◆ Given exercise ◆
Write out all the material exactly. Leave nothing out.

━━━━━━━━━━━━━━━━━━━━

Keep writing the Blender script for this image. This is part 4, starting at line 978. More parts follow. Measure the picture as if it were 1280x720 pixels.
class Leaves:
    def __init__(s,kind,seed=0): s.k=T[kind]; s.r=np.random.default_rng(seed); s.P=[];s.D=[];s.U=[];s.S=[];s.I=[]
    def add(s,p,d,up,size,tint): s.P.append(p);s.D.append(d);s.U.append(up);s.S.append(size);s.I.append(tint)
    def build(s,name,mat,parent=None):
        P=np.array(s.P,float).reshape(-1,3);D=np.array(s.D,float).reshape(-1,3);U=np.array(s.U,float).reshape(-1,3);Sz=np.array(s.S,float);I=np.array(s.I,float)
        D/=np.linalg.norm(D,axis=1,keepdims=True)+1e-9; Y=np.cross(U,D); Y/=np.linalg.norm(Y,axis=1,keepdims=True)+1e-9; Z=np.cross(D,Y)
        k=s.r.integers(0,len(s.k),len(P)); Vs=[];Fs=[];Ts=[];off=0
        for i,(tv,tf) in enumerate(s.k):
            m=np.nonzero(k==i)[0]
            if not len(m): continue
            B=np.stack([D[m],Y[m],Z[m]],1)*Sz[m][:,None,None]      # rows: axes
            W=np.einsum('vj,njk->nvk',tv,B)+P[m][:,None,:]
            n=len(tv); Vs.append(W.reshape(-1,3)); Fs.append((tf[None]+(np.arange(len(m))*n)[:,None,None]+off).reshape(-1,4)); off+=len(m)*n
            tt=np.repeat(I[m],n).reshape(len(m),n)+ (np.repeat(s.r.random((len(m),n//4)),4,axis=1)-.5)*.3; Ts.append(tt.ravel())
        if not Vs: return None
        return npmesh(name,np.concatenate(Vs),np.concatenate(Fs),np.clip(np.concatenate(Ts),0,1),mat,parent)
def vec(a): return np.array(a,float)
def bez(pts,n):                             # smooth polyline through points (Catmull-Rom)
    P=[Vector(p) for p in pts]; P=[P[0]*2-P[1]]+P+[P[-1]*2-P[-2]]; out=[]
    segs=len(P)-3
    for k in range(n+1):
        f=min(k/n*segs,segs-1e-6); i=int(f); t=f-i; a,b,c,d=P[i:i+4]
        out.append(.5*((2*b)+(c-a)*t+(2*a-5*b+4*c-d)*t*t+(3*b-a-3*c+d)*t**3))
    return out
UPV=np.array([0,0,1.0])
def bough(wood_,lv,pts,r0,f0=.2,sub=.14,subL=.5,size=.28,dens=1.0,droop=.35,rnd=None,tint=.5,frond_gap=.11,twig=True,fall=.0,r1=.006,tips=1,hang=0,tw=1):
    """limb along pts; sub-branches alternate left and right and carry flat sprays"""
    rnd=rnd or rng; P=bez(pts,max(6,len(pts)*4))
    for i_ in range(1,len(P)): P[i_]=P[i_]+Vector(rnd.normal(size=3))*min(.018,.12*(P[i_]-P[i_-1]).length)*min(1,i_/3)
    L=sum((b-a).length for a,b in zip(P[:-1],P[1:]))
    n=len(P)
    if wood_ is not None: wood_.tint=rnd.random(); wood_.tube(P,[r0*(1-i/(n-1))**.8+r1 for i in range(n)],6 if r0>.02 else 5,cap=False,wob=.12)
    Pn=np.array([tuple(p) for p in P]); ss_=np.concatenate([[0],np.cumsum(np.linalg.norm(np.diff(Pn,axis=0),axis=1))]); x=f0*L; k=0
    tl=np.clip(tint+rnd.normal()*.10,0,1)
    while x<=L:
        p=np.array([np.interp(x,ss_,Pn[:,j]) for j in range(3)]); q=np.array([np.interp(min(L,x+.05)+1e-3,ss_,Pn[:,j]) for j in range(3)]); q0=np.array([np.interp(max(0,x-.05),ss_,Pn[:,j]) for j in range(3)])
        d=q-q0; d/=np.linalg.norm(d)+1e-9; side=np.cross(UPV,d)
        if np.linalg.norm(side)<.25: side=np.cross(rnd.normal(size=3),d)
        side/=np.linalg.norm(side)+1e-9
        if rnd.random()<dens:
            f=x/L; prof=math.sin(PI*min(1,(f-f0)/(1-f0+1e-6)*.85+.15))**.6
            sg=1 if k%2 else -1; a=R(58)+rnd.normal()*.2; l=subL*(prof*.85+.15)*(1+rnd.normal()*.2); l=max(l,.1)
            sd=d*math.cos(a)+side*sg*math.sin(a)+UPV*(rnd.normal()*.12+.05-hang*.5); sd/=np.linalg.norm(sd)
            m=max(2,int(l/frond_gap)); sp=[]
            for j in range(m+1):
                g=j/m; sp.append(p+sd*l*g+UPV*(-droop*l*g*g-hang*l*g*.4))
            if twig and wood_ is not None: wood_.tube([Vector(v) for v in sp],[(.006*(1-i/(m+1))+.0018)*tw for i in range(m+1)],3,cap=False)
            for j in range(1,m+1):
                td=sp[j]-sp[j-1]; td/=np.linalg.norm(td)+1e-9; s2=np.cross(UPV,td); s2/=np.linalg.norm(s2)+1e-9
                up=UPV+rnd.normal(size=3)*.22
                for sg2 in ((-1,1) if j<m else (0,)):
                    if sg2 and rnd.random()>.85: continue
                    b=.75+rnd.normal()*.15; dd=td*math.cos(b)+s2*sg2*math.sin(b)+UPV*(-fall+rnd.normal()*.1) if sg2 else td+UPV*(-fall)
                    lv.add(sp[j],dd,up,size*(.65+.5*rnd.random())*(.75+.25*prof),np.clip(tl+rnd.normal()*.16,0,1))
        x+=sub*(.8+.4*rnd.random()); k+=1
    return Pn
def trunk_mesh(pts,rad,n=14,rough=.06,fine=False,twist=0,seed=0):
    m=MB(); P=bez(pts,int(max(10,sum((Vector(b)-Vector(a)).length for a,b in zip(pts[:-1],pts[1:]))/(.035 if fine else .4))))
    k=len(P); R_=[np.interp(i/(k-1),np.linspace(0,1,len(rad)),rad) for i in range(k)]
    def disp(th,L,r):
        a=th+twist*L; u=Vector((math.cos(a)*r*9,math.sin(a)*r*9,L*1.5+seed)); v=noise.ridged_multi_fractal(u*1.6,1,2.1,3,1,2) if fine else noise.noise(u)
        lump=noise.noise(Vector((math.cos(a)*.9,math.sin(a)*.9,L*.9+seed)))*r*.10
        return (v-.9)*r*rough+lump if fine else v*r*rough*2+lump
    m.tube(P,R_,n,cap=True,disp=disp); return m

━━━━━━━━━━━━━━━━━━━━

◆ Completed task ◆
Keep writing the Blender script for this image. This is part 4, starting at line 978. More parts follow. Measure the picture as if it were 1280x720 pixels.
class Leaves:
    def __init__(s,kind,seed=0): s.k=T[kind]; s.r=np.random.default_rng(seed); s.P=[];s.D=[];s.U=[];s.S=[];s.I=[]
    def add(s,p,d,up,size,tint): s.P.append(p);s.D.append(d);s.U.append(up);s.S.append(size);s.I.append(tint)
    def build(s,name,mat,parent=None):
        P=np.array(s.P,float).reshape(-1,3);D=np.array(s.D,float).reshape(-1,3);U=np.array(s.U,float).reshape(-1,3);Sz=np.array(s.S,float);I=np.array(s.I,float)
        D/=np.linalg.norm(D,axis=1,keepdims=True)+1e-9; Y=np.cross(U,D); Y/=np.linalg.norm(Y,axis=1,keepdims=True)+1e-9; Z=np.cross(D,Y)
        k=s.r.integers(0,len(s.k),len(P)); Vs=[];Fs=[];Ts=[];off=0
        for i,(tv,tf) in enumerate(s.k):
            m=np.nonzero(k==i)[0]
            if not len(m): continue
            B=np.stack([D[m],Y[m],Z[m]],1)*Sz[m][:,None,None]      # rows: axes
            W=np.einsum('vj,njk->nvk',tv,B)+P[m][:,None,:]
            n=len(tv); Vs.append(W.reshape(-1,3)); Fs.append((tf[None]+(np.arange(len(m))*n)[:,None,None]+off).reshape(-1,4)); off+=len(m)*n
            tt=np.repeat(I[m],n).reshape(len(m),n)+ (np.repeat(s.r.random((len(m),n//4)),4,axis=1)-.5)*.3; Ts.append(tt.ravel())
        if not Vs: return None
        return npmesh(name,np.concatenate(Vs),np.concatenate(Fs),np.clip(np.concatenate(Ts),0,1),mat,parent)
def vec(a): return np.array(a,float)
def bez(pts,n):                             # smooth polyline through points (Catmull-Rom)
    P=[Vector(p) for p in pts]; P=[P[0]*2-P[1]]+P+[P[-1]*2-P[-2]]; out=[]
    segs=len(P)-3
    for k in range(n+1):
        f=min(k/n*segs,segs-1e-6); i=int(f); t=f-i; a,b,c,d=P[i:i+4]
        out.append(.5*((2*b)+(c-a)*t+(2*a-5*b+4*c-d)*t*t+(3*b-a-3*c+d)*t**3))
    return out
UPV=np.array([0,0,1.0])
def bough(wood_,lv,pts,r0,f0=.2,sub=.14,subL=.5,size=.28,dens=1.0,droop=.35,rnd=None,tint=.5,frond_gap=.11,twig=True,fall=.0,r1=.006,tips=1,hang=0,tw=1):
    """limb along pts; sub-branches alternate left and right and carry flat sprays"""
    rnd=rnd or rng; P=bez(pts,max(6,len(pts)*4))
    for i_ in range(1,len(P)): P[i_]=P[i_]+Vector(rnd.normal(size=3))*min(.018,.12*(P[i_]-P[i_-1]).length)*min(1,i_/3)
    L=sum((b-a).length for a,b in zip(P[:-1],P[1:]))
    n=len(P)
    if wood_ is not None: wood_.tint=rnd.random(); wood_.tube(P,[r0*(1-i/(n-1))**.8+r1 for i in range(n)],6 if r0>.02 else 5,cap=False,wob=.12)
    Pn=np.array([tuple(p) for p in P]); ss_=np.concatenate([[0],np.cumsum(np.linalg.norm(np.diff(Pn,axis=0),axis=1))]); x=f0*L; k=0
    tl=np.clip(tint+rnd.normal()*.10,0,1)
    while x<=L:
        p=np.array([np.interp(x,ss_,Pn[:,j]) for j in range(3)]); q=np.array([np.interp(min(L,x+.05)+1e-3,ss_,Pn[:,j]) for j in range(3)]); q0=np.array([np.interp(max(0,x-.05),ss_,Pn[:,j]) for j in range(3)])
        d=q-q0; d/=np.linalg.norm(d)+1e-9; side=np.cross(UPV,d)
        if np.linalg.norm(side)<.25: side=np.cross(rnd.normal(size=3),d)
        side/=np.linalg.norm(side)+1e-9
        if rnd.random()<dens:
            f=x/L; prof=math.sin(PI*min(1,(f-f0)/(1-f0+1e-6)*.85+.15))**.6
            sg=1 if k%2 else -1; a=R(58)+rnd.normal()*.2; l=subL*(prof*.85+.15)*(1+rnd.normal()*.2); l=max(l,.1)
            sd=d*math.cos(a)+side*sg*math.sin(a)+UPV*(rnd.normal()*.12+.05-hang*.5); sd/=np.linalg.norm(sd)
            m=max(2,int(l/frond_gap)); sp=[]
            for j in range(m+1):
                g=j/m; sp.append(p+sd*l*g+UPV*(-droop*l*g*g-hang*l*g*.4))
            if twig and wood_ is not None: wood_.tube([Vector(v) for v in sp],[(.006*(1-i/(m+1))+.0018)*tw for i in range(m+1)],3,cap=False)
            for j in range(1,m+1):
                td=sp[j]-sp[j-1]; td/=np.linalg.norm(td)+1e-9; s2=np.cross(UPV,td); s2/=np.linalg.norm(s2)+1e-9
                up=UPV+rnd.normal(size=3)*.22
                for sg2 in ((-1,1) if j<m else (0,)):
                    if sg2 and rnd.random()>.85: continue
                    b=.75+rnd.normal()*.15; dd=td*math.cos(b)+s2*sg2*math.sin(b)+UPV*(-fall+rnd.normal()*.1) if sg2 else td+UPV*(-fall)
                    lv.add(sp[j],dd,up,size*(.65+.5*rnd.random())*(.75+.25*prof),np.clip(tl+rnd.normal()*.16,0,1))
        x+=sub*(.8+.4*rnd.random()); k+=1
    return Pn
def trunk_mesh(pts,rad,n=14,rough=.06,fine=False,twist=0,seed=0):
    m=MB(); P=bez(pts,int(max(10,sum((Vector(b)-Vector(a)).length for a,b in zip(pts[:-1],pts[1:]))/(.035 if fine else .4))))
    k=len(P); R_=[np.interp(i/(k-1),np.linspace(0,1,len(rad)),rad) for i in range(k)]
    def disp(th,L,r):
        a=th+twist*L; u=Vector((math.cos(a)*r*9,math.sin(a)*r*9,L*1.5+seed)); v=noise.ridged_multi_fractal(u*1.6,1,2.1,3,1,2) if fine else noise.noise(u)
        lump=noise.noise(Vector((math.cos(a)*.9,math.sin(a)*.9,L*.9+seed)))*r*.10
        return (v-.9)*r*rough+lump if fine else v*r*rough*2+lump
    m.tube(P,R_,n,cap=True,disp=disp); return m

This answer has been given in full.